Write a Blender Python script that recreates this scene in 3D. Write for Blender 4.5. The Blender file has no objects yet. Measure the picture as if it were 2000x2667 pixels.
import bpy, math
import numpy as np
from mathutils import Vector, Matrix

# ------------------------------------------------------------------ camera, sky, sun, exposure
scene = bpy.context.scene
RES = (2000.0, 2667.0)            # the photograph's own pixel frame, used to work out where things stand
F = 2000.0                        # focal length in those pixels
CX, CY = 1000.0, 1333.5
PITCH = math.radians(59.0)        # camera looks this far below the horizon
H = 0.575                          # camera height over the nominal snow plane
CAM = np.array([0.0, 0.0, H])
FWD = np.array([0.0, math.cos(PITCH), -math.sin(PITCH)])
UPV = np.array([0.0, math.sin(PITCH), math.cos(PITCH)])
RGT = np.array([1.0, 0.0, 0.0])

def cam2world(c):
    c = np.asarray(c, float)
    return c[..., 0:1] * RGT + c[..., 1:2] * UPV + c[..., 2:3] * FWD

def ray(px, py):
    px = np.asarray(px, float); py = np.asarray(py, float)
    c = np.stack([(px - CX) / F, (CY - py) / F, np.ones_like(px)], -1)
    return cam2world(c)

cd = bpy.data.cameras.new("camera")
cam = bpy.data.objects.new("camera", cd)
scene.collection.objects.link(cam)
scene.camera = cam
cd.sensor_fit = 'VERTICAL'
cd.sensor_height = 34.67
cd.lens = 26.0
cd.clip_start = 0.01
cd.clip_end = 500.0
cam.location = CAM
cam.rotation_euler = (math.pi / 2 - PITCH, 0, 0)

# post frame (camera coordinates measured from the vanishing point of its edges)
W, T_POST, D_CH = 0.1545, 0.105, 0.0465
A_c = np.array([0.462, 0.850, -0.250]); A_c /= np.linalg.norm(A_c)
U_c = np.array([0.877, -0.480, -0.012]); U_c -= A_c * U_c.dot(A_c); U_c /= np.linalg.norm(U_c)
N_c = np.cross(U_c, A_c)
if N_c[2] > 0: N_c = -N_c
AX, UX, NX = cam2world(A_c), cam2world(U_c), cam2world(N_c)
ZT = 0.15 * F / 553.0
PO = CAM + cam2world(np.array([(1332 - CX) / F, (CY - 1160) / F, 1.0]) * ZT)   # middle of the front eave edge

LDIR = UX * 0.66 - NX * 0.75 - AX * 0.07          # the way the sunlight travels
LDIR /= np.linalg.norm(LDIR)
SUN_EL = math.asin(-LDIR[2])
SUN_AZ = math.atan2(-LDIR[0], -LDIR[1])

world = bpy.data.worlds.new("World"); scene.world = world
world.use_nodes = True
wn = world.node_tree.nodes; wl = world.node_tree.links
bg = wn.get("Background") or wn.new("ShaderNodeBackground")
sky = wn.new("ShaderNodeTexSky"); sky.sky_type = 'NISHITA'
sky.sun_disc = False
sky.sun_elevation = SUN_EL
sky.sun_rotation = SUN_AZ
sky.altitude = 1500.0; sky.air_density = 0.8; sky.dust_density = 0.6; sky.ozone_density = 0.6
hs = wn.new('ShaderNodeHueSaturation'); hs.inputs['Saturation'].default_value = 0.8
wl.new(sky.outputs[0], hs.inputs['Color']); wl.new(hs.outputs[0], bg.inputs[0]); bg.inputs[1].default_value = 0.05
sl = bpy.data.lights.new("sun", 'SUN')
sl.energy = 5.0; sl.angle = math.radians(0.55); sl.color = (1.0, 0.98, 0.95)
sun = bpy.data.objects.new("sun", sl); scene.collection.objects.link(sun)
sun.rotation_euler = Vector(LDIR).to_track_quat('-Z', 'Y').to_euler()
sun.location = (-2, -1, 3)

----

### REQUEST
Copy every line verbatim.

### RESPONSE
Write a Blender Python script that recreates this scene in 3D. Write for Blender 4.5. The Blender file has no objects yet. Measure the picture as if it were 2000x2667 pixels.
import bpy, math
import numpy as np
from mathutils import Vector, Matrix

# ------------------------------------------------------------------ camera, sky, sun, exposure
scene = bpy.context.scene
RES = (2000.0, 2667.0)            # the photograph's own pixel frame, used to work out where things stand
F = 2000.0                        # focal length in those pixels
CX, CY = 1000.0, 1333.5
PITCH = math.radians(59.0)        # camera looks this far below the horizon
H = 0.575                          # camera height over the nominal snow plane
CAM = np.array([0.0, 0.0, H])
FWD = np.array([0.0, math.cos(PITCH), -math.sin(PITCH)])
UPV = np.array([0.0, math.sin(PITCH), math.cos(PITCH)])
RGT = np.array([1.0, 0.0, 0.0])

def cam2world(c):
    c = np.asarray(c, float)
    return c[..., 0:1] * RGT + c[..., 1:2] * UPV + c[..., 2:3] * FWD

def ray(px, py):
    px = np.asarray(px, float); py = np.asarray(py, float)
    c = np.stack([(px - CX) / F, (CY - py) / F, np.ones_like(px)], -1)
    return cam2world(c)

cd = bpy.data.cameras.new("camera")
cam = bpy.data.objects.new("camera", cd)
scene.collection.objects.link(cam)
scene.camera = cam
cd.sensor_fit = 'VERTICAL'
cd.sensor_height = 34.67
cd.lens = 26.0
cd.clip_start = 0.01
cd.clip_end = 500.0
cam.location = CAM
cam.rotation_euler = (math.pi / 2 - PITCH, 0, 0)

# post frame (camera coordinates measured from the vanishing point of its edges)
W, T_POST, D_CH = 0.1545, 0.105, 0.0465
A_c = np.array([0.462, 0.850, -0.250]); A_c /= np.linalg.norm(A_c)
U_c = np.array([0.877, -0.480, -0.012]); U_c -= A_c * U_c.dot(A_c); U_c /= np.linalg.norm(U_c)
N_c = np.cross(U_c, A_c)
if N_c[2] > 0: N_c = -N_c
AX, UX, NX = cam2world(A_c), cam2world(U_c), cam2world(N_c)
ZT = 0.15 * F / 553.0
PO = CAM + cam2world(np.array([(1332 - CX) / F, (CY - 1160) / F, 1.0]) * ZT)   # middle of the front eave edge

LDIR = UX * 0.66 - NX * 0.75 - AX * 0.07          # the way the sunlight travels
LDIR /= np.linalg.norm(LDIR)
SUN_EL = math.asin(-LDIR[2])
SUN_AZ = math.atan2(-LDIR[0], -LDIR[1])

world = bpy.data.worlds.new("World"); scene.world = world
world.use_nodes = True
wn = world.node_tree.nodes; wl = world.node_tree.links
bg = wn.get("Background") or wn.new("ShaderNodeBackground")
sky = wn.new("ShaderNodeTexSky"); sky.sky_type = 'NISHITA'
sky.sun_disc = False
sky.sun_elevation = SUN_EL
sky.sun_rotation = SUN_AZ
sky.altitude = 1500.0; sky.air_density = 0.8; sky.dust_density = 0.6; sky.ozone_density = 0.6
hs = wn.new('ShaderNodeHueSaturation'); hs.inputs['Saturation'].default_value = 0.8
wl.new(sky.outputs[0], hs.inputs['Color']); wl.new(hs.outputs[0], bg.inputs[0]); bg.inputs[1].default_value = 0.05
sl = bpy.data.lights.new("sun", 'SUN')
sl.energy = 5.0; sl.angle = math.radians(0.55); sl.color = (1.0, 0.98, 0.95)
sun = bpy.data.objects.new("sun", sl); scene.collection.objects.link(sun)
sun.rotation_euler = Vector(LDIR).to_track_quat('-Z', 'Y').to_euler()
sun.location = (-2, -1, 3)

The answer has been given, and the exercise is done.